*STATED PROBLEM*.
Transcribe the lines below verbatim, skipping the images.
# # # # #
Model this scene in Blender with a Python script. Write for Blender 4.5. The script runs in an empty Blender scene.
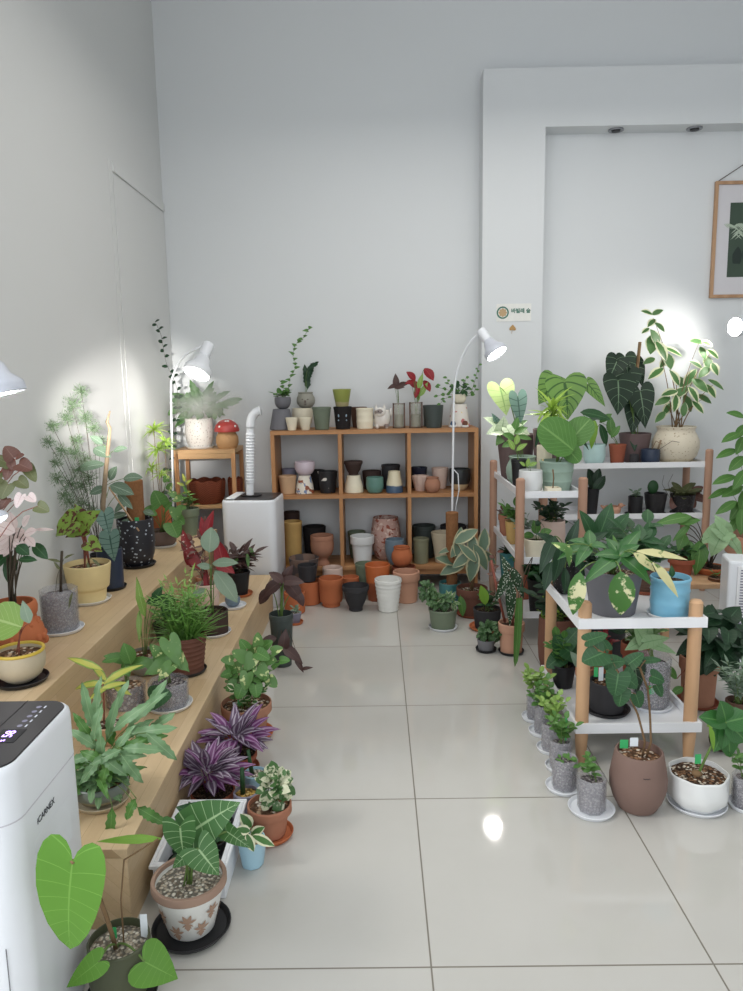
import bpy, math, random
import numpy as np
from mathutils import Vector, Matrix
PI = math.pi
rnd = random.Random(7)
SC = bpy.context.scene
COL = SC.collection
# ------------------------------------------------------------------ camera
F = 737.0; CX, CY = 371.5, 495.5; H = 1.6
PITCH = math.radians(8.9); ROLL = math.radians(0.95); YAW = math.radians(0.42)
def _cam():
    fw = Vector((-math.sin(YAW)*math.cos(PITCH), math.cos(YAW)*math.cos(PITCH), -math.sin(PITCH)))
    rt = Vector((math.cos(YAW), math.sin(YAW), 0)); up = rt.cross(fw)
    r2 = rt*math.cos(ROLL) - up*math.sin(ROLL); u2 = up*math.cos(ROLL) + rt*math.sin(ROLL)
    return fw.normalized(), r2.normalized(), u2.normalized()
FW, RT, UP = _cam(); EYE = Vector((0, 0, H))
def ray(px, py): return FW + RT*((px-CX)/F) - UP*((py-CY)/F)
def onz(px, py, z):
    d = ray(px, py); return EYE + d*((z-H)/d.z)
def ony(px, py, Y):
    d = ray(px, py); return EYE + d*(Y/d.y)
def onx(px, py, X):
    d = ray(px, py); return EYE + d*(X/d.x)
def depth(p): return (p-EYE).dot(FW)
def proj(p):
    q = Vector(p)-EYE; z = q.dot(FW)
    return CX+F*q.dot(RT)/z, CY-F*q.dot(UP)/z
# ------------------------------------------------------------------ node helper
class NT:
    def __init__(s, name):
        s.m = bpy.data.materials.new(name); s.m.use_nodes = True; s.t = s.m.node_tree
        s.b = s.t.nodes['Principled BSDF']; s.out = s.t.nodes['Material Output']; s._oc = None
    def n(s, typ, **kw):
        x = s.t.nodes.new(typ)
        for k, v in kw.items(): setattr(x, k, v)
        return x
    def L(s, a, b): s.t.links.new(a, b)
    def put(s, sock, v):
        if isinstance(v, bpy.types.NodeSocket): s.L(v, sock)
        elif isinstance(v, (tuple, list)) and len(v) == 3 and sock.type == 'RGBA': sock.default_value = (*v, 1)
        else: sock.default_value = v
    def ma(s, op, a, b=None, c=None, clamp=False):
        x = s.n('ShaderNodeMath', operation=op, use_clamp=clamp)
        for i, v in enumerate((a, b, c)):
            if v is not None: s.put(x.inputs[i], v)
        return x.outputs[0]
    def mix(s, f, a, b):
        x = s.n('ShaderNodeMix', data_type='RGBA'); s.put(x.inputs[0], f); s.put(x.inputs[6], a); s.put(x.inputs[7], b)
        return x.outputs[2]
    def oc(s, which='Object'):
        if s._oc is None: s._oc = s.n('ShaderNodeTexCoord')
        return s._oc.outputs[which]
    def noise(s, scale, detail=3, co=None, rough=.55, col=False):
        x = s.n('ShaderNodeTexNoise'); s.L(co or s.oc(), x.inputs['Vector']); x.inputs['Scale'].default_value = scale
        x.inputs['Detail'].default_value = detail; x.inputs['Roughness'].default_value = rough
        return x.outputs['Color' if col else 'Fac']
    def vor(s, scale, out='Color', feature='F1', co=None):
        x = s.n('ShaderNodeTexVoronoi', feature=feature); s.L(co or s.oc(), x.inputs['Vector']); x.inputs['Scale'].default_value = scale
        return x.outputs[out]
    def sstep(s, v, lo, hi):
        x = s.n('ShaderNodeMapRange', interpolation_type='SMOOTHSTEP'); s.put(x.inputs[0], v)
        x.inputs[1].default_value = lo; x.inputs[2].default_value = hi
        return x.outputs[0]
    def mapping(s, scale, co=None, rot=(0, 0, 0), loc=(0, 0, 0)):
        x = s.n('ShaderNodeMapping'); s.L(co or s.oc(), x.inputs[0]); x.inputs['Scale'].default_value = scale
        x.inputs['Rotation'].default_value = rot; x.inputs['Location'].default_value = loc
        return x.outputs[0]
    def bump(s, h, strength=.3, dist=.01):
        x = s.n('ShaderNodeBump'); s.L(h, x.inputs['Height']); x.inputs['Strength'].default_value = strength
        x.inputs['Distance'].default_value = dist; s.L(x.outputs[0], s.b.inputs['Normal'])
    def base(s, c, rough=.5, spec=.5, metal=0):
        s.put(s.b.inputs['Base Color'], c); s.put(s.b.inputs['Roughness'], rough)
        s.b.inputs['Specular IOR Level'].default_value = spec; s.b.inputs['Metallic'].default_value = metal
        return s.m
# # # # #
*RESPONSE FOR THIS EXERCISE*.
Model this scene in Blender with a Python script. Write for Blender 4.5. The script runs in an empty Blender scene.
import bpy, math, random
import numpy as np
from mathutils import Vector, Matrix
PI = math.pi
rnd = random.Random(7)
SC = bpy.context.scene
COL = SC.collection
# ------------------------------------------------------------------ camera
F = 737.0; CX, CY = 371.5, 495.5; H = 1.6
PITCH = math.radians(8.9); ROLL = math.radians(0.95); YAW = math.radians(0.42)
def _cam():
    fw = Vector((-math.sin(YAW)*math.cos(PITCH), math.cos(YAW)*math.cos(PITCH), -math.sin(PITCH)))
    rt = Vector((math.cos(YAW), math.sin(YAW), 0)); up = rt.cross(fw)
    r2 = rt*math.cos(ROLL) - up*math.sin(ROLL); u2 = up*math.cos(ROLL) + rt*math.sin(ROLL)
    return fw.normalized(), r2.normalized(), u2.normalized()
FW, RT, UP = _cam(); EYE = Vector((0, 0, H))
def ray(px, py): return FW + RT*((px-CX)/F) - UP*((py-CY)/F)
def onz(px, py, z):
    d = ray(px, py); return EYE + d*((z-H)/d.z)
def ony(px, py, Y):
    d = ray(px, py); return EYE + d*(Y/d.y)
def onx(px, py, X):
    d = ray(px, py); return EYE + d*(X/d.x)
def depth(p): return (p-EYE).dot(FW)
def proj(p):
    q = Vector(p)-EYE; z = q.dot(FW)
    return CX+F*q.dot(RT)/z, CY-F*q.dot(UP)/z
# ------------------------------------------------------------------ node helper
class NT:
    def __init__(s, name):
        s.m = bpy.data.materials.new(name); s.m.use_nodes = True; s.t = s.m.node_tree
        s.b = s.t.nodes['Principled BSDF']; s.out = s.t.nodes['Material Output']; s._oc = None
    def n(s, typ, **kw):
        x = s.t.nodes.new(typ)
        for k, v in kw.items(): setattr(x, k, v)
        return x
    def L(s, a, b): s.t.links.new(a, b)
    def put(s, sock, v):
        if isinstance(v, bpy.types.NodeSocket): s.L(v, sock)
        elif isinstance(v, (tuple, list)) and len(v) == 3 and sock.type == 'RGBA': sock.default_value = (*v, 1)
        else: sock.default_value = v
    def ma(s, op, a, b=None, c=None, clamp=False):
        x = s.n('ShaderNodeMath', operation=op, use_clamp=clamp)
        for i, v in enumerate((a, b, c)):
            if v is not None: s.put(x.inputs[i], v)
        return x.outputs[0]
    def mix(s, f, a, b):
        x = s.n('ShaderNodeMix', data_type='RGBA'); s.put(x.inputs[0], f); s.put(x.inputs[6], a); s.put(x.inputs[7], b)
        return x.outputs[2]
    def oc(s, which='Object'):
        if s._oc is None: s._oc = s.n('ShaderNodeTexCoord')
        return s._oc.outputs[which]
    def noise(s, scale, detail=3, co=None, rough=.55, col=False):
        x = s.n('ShaderNodeTexNoise'); s.L(co or s.oc(), x.inputs['Vector']); x.inputs['Scale'].default_value = scale
        x.inputs['Detail'].default_value = detail; x.inputs['Roughness'].default_value = rough
        return x.outputs['Color' if col else 'Fac']
    def vor(s, scale, out='Color', feature='F1', co=None):
        x = s.n('ShaderNodeTexVoronoi', feature=feature); s.L(co or s.oc(), x.inputs['Vector']); x.inputs['Scale'].default_value = scale
        return x.outputs[out]
    def sstep(s, v, lo, hi):
        x = s.n('ShaderNodeMapRange', interpolation_type='SMOOTHSTEP'); s.put(x.inputs[0], v)
        x.inputs[1].default_value = lo; x.inputs[2].default_value = hi
        return x.outputs[0]
    def mapping(s, scale, co=None, rot=(0, 0, 0), loc=(0, 0, 0)):
        x = s.n('ShaderNodeMapping'); s.L(co or s.oc(), x.inputs[0]); x.inputs['Scale'].default_value = scale
        x.inputs['Rotation'].default_value = rot; x.inputs['Location'].default_value = loc
        return x.outputs[0]
    def bump(s, h, strength=.3, dist=.01):
        x = s.n('ShaderNodeBump'); s.L(h, x.inputs['Height']); x.inputs['Strength'].default_value = strength
        x.inputs['Distance'].default_value = dist; s.L(x.outputs[0], s.b.inputs['Normal'])
    def base(s, c, rough=.5, spec=.5, metal=0):
        s.put(s.b.inputs['Base Color'], c); s.put(s.b.inputs['Roughness'], rough)
        s.b.inputs['Specular IOR Level'].default_value = spec; s.b.inputs['Metallic'].default_value = metal
        return s.m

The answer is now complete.